- **What this task involves**: Copy exactly the lines from the one containing "Build this scene" through the one containing "COL = S.collection", both included, and leave out any pictures.

[Begin Material provided]

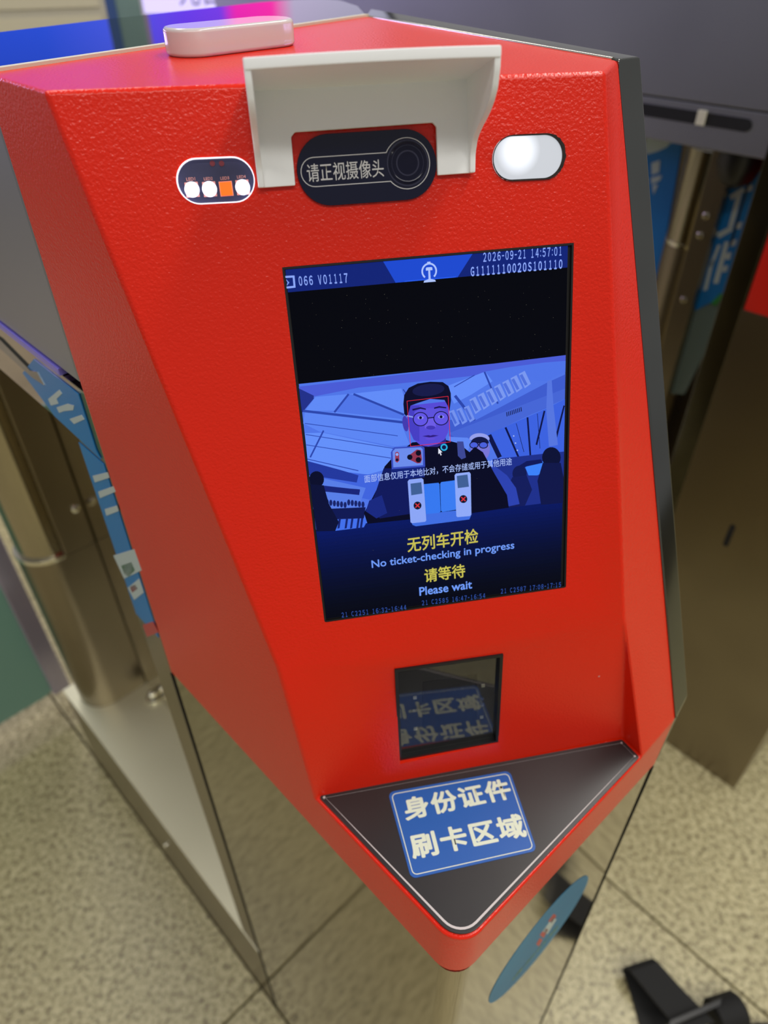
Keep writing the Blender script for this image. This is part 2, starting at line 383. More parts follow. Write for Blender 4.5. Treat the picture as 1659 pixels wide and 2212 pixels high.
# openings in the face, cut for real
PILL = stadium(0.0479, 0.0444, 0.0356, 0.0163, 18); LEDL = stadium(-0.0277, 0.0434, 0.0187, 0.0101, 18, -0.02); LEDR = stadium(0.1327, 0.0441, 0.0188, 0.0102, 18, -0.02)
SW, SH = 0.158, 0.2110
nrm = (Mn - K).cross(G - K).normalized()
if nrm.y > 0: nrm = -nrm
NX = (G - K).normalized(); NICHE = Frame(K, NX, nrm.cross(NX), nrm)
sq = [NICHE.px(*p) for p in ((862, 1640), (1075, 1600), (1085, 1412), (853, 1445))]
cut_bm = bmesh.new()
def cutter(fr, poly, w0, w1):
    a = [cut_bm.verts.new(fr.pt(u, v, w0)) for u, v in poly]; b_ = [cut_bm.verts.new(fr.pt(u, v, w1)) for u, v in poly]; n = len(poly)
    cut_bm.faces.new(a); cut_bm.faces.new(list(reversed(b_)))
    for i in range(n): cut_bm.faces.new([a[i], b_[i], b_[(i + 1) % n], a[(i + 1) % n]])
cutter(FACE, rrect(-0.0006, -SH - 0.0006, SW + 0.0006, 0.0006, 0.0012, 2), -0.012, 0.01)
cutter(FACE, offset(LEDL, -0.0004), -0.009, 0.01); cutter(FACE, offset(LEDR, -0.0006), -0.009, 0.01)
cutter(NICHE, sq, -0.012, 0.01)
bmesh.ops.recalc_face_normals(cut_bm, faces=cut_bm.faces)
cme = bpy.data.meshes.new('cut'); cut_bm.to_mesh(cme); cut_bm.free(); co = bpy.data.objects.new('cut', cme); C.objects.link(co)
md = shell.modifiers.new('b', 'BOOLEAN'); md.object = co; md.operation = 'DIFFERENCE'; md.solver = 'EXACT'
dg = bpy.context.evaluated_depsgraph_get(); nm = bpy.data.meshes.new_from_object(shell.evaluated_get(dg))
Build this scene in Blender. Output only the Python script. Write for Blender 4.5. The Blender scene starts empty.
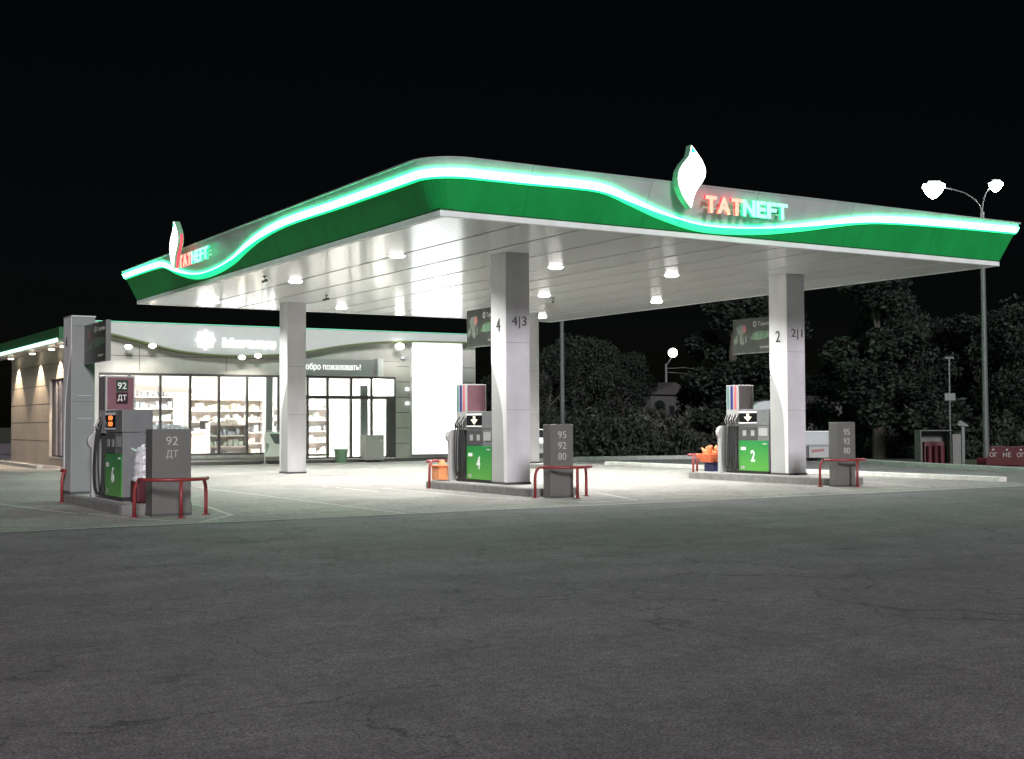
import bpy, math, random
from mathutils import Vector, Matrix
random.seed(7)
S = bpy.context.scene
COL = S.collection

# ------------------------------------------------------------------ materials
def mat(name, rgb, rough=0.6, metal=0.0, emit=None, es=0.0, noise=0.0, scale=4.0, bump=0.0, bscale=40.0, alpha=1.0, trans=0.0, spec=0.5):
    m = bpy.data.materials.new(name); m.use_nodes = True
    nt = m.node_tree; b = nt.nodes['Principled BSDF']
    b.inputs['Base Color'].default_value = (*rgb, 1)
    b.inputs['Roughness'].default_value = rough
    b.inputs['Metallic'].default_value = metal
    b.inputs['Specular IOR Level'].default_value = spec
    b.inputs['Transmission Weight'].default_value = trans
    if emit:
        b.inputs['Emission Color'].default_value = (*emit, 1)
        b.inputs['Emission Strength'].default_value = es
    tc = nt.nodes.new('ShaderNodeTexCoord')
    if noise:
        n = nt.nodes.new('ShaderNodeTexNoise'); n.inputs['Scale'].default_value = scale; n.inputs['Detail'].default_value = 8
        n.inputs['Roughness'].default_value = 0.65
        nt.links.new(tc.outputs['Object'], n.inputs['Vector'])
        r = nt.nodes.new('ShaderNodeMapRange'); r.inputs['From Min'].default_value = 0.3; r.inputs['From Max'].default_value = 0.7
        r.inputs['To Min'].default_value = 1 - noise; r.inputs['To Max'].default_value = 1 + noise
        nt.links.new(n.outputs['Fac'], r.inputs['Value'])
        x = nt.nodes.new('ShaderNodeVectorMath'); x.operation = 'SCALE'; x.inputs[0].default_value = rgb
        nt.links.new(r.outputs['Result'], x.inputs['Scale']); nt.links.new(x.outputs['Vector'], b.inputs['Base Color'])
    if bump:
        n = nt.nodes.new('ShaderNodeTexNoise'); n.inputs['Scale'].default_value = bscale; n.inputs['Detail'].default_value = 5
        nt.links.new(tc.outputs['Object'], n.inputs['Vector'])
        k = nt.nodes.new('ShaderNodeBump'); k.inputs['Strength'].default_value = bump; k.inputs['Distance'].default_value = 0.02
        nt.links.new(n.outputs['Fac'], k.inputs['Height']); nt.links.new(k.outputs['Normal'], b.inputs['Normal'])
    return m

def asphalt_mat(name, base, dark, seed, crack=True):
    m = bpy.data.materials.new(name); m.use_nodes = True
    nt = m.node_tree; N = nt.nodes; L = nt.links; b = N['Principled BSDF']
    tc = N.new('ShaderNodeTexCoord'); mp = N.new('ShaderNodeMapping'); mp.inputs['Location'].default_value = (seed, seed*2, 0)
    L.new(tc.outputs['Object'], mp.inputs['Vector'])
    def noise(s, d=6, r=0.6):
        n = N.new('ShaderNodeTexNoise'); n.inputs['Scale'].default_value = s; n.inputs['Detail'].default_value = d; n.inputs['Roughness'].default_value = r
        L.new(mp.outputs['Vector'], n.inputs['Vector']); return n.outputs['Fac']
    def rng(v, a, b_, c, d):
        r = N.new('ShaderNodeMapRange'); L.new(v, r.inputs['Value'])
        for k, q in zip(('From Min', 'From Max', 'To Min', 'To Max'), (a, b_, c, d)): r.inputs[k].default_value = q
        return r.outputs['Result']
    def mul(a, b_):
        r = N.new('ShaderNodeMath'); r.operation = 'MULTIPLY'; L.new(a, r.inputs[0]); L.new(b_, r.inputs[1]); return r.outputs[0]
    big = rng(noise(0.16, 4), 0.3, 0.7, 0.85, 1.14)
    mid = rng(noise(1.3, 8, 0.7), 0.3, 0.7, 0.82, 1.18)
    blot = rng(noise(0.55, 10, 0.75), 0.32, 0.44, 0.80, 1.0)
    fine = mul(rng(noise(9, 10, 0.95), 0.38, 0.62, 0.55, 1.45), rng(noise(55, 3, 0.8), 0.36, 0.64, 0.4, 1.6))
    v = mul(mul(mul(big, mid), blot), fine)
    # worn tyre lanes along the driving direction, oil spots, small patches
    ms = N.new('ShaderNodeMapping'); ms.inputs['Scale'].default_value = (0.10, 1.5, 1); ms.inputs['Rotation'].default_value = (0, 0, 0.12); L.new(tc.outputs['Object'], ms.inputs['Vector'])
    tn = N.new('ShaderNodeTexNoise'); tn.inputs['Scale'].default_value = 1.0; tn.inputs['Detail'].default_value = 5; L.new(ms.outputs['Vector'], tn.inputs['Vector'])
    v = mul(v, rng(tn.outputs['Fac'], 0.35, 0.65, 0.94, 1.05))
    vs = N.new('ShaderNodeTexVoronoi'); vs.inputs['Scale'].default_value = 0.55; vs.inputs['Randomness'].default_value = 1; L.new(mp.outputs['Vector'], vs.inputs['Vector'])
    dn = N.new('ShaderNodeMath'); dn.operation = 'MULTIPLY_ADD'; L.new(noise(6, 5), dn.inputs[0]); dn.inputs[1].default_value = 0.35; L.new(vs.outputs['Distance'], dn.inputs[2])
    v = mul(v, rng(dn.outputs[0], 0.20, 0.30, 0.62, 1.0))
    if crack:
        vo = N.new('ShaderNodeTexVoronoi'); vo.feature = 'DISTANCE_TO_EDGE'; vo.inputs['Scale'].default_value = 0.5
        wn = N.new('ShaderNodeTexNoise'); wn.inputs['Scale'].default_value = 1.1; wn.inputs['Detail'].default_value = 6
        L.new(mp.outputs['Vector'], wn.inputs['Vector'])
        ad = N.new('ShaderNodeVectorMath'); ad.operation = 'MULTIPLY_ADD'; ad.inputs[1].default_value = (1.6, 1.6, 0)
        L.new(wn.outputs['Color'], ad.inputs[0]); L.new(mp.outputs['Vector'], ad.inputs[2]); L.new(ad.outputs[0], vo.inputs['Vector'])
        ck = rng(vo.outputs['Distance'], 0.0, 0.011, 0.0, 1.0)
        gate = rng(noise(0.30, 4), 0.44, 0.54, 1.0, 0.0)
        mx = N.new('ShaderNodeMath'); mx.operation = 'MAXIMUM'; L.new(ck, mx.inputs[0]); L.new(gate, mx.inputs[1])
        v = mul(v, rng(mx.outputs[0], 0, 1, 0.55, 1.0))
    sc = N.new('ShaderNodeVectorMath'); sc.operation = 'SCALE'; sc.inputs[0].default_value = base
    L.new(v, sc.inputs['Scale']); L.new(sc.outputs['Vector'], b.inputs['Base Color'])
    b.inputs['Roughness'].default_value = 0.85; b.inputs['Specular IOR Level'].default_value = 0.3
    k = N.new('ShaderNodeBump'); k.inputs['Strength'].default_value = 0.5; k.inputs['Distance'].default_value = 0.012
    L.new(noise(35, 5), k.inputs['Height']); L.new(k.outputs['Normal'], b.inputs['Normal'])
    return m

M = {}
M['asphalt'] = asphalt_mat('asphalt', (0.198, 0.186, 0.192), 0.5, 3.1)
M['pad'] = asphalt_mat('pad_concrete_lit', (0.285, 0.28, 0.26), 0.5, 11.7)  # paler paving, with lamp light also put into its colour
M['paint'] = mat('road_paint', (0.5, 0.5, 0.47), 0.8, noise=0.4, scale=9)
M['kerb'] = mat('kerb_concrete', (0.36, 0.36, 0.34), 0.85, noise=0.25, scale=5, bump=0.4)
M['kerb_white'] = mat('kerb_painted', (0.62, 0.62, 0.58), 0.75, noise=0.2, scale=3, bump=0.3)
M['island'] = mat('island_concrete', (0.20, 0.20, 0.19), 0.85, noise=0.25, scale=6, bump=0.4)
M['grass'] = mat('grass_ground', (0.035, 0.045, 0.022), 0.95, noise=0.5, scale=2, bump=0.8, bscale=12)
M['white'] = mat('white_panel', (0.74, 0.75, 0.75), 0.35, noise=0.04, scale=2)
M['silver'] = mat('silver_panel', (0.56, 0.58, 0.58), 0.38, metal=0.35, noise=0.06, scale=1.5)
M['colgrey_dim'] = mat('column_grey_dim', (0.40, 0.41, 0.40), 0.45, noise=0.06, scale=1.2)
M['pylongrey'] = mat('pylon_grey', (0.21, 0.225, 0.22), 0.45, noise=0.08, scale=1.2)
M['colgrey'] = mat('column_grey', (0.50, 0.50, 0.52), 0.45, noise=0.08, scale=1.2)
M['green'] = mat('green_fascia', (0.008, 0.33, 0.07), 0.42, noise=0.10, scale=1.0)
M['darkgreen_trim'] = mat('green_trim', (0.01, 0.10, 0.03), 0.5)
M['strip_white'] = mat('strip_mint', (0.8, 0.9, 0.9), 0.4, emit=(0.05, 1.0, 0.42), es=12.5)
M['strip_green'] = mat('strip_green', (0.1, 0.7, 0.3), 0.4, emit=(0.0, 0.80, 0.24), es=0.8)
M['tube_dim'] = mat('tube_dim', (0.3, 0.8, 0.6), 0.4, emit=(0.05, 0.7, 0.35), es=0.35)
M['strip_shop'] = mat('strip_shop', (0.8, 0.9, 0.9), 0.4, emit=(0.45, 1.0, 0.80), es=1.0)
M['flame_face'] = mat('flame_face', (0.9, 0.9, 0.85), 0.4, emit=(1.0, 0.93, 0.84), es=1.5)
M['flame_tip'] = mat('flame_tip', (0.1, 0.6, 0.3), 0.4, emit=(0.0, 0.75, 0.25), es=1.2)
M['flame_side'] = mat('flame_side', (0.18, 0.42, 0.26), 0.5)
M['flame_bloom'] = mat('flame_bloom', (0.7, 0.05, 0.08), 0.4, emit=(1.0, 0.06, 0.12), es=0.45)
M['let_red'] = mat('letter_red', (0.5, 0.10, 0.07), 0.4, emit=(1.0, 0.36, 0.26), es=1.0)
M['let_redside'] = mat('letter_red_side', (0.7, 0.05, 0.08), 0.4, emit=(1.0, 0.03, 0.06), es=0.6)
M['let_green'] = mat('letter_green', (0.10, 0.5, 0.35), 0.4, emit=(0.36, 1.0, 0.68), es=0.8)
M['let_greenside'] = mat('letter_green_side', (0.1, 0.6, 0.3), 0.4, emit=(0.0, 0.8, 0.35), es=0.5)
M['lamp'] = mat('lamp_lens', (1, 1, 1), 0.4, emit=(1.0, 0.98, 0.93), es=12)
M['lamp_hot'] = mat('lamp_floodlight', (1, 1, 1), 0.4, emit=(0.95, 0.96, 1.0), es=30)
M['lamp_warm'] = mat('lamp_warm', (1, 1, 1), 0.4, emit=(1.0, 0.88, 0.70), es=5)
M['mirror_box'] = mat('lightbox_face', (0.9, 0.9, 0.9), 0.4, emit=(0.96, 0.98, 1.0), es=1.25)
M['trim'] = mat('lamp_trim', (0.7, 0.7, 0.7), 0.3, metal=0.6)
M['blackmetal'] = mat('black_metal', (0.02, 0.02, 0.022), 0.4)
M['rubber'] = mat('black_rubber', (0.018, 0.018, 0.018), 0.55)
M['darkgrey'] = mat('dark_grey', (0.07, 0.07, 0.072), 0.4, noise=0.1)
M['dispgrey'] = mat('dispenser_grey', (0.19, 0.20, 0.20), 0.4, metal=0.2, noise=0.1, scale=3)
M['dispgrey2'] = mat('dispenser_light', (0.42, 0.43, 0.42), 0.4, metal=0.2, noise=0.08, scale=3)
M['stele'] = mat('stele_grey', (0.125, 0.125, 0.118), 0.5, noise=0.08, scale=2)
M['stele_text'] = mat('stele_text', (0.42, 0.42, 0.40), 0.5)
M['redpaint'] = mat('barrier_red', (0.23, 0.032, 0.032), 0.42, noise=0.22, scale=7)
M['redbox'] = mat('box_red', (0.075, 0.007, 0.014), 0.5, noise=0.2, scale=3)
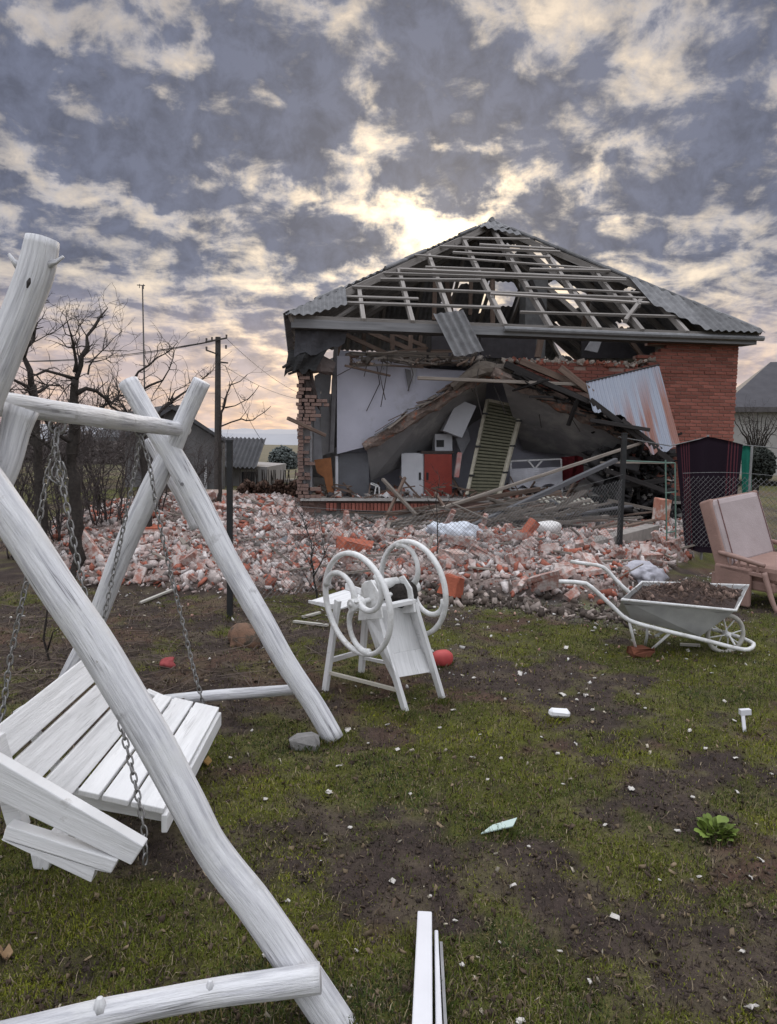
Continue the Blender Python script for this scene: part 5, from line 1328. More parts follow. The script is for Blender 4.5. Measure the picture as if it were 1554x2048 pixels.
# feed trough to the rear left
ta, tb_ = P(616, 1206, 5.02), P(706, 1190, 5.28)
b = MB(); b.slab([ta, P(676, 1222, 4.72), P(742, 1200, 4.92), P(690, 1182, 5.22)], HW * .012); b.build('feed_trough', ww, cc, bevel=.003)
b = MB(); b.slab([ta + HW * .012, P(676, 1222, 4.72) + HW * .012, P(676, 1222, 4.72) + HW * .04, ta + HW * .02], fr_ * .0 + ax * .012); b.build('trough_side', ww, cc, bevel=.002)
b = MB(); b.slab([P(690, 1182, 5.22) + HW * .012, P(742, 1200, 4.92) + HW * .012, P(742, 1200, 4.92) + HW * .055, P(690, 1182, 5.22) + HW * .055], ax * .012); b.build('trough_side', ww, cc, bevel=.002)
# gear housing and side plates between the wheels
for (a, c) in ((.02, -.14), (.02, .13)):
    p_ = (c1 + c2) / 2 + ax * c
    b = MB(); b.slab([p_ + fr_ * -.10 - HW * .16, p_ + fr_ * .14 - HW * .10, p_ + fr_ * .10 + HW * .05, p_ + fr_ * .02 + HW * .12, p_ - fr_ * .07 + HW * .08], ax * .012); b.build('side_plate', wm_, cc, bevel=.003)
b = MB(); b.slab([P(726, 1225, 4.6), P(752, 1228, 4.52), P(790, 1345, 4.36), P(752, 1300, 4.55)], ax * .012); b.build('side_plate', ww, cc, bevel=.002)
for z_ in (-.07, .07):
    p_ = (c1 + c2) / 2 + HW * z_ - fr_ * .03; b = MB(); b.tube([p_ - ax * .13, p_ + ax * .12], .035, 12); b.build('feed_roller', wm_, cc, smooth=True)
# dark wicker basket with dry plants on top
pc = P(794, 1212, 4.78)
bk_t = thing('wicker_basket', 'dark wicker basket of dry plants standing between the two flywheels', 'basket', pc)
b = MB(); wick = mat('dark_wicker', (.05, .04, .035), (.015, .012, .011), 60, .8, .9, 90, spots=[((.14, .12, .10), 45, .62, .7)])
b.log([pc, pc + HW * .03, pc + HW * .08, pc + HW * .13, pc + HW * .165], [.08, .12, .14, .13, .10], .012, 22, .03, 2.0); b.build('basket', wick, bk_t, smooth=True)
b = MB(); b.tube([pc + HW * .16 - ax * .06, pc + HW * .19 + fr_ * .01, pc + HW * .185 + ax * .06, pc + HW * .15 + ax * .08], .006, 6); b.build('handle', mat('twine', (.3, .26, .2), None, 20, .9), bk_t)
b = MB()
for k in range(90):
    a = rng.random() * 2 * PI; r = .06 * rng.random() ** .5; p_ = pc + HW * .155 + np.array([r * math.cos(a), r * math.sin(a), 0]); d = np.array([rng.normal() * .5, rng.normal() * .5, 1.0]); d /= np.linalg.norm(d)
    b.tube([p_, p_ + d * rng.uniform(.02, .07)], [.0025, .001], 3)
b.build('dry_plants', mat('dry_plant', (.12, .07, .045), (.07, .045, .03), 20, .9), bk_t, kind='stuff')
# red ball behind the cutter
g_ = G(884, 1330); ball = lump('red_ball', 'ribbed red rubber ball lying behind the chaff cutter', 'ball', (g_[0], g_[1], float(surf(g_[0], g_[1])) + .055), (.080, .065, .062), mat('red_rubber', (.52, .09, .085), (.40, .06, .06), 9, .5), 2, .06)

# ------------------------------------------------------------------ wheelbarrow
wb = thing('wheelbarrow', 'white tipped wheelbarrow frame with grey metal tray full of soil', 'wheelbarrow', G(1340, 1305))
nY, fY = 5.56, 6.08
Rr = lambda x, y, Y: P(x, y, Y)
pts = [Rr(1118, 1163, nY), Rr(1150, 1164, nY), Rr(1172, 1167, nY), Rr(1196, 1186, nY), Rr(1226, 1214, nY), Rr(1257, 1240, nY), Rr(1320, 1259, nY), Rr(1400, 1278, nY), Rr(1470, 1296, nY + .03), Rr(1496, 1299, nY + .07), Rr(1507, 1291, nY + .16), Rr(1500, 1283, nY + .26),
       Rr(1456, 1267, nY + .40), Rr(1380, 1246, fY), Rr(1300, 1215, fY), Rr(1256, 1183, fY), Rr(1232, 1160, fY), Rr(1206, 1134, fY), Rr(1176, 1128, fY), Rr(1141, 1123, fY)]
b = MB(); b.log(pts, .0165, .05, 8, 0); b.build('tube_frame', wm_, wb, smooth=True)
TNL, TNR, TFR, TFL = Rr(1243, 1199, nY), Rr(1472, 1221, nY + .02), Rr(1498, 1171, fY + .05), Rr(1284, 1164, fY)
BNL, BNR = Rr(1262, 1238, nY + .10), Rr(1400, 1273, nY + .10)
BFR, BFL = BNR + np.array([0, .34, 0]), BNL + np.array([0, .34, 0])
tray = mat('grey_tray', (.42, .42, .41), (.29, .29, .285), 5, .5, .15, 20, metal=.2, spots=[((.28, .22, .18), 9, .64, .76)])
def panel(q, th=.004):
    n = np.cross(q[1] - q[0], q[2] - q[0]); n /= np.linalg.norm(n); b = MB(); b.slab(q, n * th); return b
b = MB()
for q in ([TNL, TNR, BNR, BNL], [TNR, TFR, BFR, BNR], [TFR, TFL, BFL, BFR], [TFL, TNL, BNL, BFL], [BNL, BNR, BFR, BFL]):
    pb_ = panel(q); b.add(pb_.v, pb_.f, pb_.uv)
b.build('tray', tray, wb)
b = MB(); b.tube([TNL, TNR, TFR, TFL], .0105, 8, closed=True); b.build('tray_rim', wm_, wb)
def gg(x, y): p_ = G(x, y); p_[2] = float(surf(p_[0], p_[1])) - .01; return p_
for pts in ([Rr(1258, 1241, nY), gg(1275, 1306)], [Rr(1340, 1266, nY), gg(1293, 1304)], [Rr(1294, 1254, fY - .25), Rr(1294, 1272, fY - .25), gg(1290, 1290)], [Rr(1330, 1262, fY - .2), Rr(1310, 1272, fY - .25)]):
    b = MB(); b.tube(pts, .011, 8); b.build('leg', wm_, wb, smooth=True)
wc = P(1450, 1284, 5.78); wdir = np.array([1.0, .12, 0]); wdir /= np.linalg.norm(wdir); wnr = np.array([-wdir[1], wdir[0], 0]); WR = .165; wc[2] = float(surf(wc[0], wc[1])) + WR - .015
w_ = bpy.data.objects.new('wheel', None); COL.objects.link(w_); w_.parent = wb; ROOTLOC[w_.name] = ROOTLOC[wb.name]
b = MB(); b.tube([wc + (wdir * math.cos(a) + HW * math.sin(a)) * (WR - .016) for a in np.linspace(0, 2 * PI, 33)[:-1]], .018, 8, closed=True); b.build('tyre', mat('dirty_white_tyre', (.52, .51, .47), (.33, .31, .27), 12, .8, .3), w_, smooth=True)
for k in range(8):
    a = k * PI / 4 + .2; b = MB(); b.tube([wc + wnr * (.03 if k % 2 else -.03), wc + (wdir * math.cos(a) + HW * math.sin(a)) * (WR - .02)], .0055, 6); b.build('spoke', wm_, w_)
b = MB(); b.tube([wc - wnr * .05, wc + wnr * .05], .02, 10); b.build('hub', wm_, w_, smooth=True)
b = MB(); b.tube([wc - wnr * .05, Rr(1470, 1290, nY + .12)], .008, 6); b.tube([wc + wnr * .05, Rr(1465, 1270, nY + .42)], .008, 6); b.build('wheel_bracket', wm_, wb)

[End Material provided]

- **Result**:
Build this scene in Blender. Output only the Python script. Write for Blender 4.5. The Blender scene starts empty.
import bpy, math, random
from mathutils import Vector, Matrix
random.seed(7)
S = bpy.context.scene
COL = S.collection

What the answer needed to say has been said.